While she is best remembered for modernist works that extol the New Mexico landscape and explore Native American culture, Gina Schnaufer Knee lived and painted in the South for a number of years, years during which she made important philosophical and technical advances in her art. She arrived in Savannah in the mid-1940s, newly married to her third husband, the artist Alexander Brook. They shared a converted cotton warehouse as their home and studio, and became engaged with the local art community, which included Hattie Saussy. It was in Savannah that Knee first began to work in oil, using this new medium to create tightly composed paintings that portrayed the architectural density of the city's neighborhoods and stirring commentaries on African American life.

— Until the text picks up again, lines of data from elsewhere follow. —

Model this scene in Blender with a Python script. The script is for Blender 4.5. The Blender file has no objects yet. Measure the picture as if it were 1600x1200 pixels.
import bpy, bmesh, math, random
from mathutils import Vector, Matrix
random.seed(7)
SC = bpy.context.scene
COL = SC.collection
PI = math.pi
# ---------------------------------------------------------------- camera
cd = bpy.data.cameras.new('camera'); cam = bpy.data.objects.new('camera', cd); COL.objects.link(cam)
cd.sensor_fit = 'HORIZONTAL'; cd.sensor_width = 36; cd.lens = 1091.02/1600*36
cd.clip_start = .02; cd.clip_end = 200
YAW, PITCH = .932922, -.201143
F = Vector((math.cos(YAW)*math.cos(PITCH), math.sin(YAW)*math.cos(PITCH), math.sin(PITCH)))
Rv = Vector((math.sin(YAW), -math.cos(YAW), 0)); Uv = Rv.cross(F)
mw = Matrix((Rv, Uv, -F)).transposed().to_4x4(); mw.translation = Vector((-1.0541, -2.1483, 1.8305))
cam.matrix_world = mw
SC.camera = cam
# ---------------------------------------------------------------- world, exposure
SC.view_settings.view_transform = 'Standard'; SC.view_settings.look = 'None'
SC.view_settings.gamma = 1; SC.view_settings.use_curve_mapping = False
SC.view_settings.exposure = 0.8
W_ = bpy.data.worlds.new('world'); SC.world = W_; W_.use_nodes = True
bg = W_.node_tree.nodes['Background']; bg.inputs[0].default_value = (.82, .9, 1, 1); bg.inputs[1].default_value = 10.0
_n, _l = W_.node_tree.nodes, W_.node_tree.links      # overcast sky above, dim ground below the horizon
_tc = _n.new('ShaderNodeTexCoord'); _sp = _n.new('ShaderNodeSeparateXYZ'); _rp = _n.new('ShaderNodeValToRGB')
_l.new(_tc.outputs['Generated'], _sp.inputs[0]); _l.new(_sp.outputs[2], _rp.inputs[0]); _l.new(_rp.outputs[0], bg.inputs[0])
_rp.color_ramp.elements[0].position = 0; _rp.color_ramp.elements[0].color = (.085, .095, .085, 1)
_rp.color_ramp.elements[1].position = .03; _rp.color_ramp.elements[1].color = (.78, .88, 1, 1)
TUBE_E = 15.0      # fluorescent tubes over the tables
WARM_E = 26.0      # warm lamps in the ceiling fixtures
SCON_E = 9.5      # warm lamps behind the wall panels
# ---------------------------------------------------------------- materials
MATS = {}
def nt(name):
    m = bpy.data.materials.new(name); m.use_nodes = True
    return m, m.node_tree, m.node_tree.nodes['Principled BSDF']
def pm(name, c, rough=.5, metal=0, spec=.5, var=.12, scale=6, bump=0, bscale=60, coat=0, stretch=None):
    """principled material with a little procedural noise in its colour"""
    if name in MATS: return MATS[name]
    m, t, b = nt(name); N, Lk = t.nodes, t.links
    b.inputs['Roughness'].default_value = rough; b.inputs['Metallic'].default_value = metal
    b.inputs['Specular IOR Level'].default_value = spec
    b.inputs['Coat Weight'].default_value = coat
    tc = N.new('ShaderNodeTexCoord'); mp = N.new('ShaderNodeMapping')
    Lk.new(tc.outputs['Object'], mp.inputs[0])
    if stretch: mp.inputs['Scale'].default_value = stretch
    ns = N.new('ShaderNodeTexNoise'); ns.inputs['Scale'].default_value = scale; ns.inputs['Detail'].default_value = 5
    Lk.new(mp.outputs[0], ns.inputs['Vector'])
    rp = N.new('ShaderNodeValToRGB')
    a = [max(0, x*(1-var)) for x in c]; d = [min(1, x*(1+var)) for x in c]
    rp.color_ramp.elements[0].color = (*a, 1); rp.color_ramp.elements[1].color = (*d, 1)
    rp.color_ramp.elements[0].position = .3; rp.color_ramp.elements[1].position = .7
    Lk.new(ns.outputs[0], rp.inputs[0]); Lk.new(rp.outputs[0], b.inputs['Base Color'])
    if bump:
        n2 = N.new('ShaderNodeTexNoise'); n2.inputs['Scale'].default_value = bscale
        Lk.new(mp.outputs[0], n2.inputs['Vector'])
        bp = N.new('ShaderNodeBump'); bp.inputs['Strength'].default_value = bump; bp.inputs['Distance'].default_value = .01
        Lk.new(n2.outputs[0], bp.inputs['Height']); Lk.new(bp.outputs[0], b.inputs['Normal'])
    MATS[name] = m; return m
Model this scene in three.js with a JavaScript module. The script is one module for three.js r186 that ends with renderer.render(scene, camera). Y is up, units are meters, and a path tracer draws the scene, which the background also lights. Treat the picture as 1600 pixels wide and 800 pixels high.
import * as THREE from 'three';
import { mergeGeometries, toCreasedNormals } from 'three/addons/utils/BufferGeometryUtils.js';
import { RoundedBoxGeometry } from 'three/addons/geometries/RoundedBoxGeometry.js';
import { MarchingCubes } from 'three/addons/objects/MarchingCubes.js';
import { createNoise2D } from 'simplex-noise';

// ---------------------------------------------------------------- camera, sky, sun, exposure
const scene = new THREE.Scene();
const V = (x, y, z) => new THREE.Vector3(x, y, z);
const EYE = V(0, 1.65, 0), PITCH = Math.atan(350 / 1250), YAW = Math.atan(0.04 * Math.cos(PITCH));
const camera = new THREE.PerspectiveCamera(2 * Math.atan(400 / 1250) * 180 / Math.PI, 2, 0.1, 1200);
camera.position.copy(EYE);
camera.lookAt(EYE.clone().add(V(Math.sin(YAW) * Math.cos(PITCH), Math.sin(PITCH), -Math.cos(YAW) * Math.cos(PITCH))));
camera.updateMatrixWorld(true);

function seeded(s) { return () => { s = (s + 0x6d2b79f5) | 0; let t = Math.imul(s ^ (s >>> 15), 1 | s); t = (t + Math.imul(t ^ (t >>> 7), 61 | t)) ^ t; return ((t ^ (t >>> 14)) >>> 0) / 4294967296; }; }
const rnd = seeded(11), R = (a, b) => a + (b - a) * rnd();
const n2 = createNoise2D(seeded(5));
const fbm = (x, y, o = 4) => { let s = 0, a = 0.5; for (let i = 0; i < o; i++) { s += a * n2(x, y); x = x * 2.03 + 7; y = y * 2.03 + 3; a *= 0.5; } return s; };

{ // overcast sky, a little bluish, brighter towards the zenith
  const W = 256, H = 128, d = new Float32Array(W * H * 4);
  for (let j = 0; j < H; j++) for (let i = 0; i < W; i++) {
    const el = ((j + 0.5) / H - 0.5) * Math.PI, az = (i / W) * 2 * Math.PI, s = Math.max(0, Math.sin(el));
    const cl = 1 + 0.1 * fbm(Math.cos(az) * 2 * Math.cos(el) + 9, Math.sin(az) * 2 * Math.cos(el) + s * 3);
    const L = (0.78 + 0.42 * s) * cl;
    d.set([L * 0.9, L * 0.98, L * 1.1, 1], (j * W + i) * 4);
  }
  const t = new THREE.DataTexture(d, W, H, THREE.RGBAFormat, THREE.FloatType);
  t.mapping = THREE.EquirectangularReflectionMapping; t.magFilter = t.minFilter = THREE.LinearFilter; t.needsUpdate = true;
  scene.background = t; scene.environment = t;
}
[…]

Born to wealth in Ohio, Virginia Schnaufer succumbed to—and then quickly defied—social conventions of the day. Wed at a young age to a prosperous suitor, she abandoned the marriage after ten years. Living briefly in New York in 1930, she took only a few classes at the Art Students League. Inspired by an exhibition of John Marin’s New Mexico watercolors, she went to that state in 1931; though she initially planned to stay only a few weeks, she remained for ten years. It was there that Gina met and married the aspiring artist-photographer Ernest Knee. The couple settled in Santa Fe, where they became immersed in the small city’s growing art circle. During this period, Knee spent her days painting the natural and spiritual scenery of the Southwest, translating her own abstract visual language in spontaneous watercolors that first reflected Marin’s influence and, later, Paul Klee’s. Throughout her artistic evolutions, the impact of the Southwest endured: “I never got over the New Mexico landscape, the mesas, mountains, the green and tan,” Knee recounted.

During World War II, Knee lived briefly in California and New York, where her work was regularly exhibited by the Willard Gallery. Following her divorce from Knee and subsequent marriage to Brook, she traveled with her husband in the United States, returning regularly to New Mexico, and abroad. In the late 1940s, the couple took up more permanent residence in Sag Harbor, New York. There, she became associated and exhibited with the exciting circle of Abstract Expressionist artists—including Jackson Pollock, Lee Krasner, Willem de Kooning, and Robert Motherwell—and earned praise for works that achieved the “balance between the real and the imagined that is the keynote of all successful abstraction."

Over the course of her career, Knee was represented in important shows held at the Art Institute of Chicago, Los Angeles Museum of Art, Pennsylvania Academy of the Fine Arts, Museum of Modern Art, and the Newark Museum’s pivotal 1965 survey exhibition, Women Artists of America, 1707–1964. Her work is held at the Anschutz Collection, Smithsonian American Art Museum, and Phillips Collection.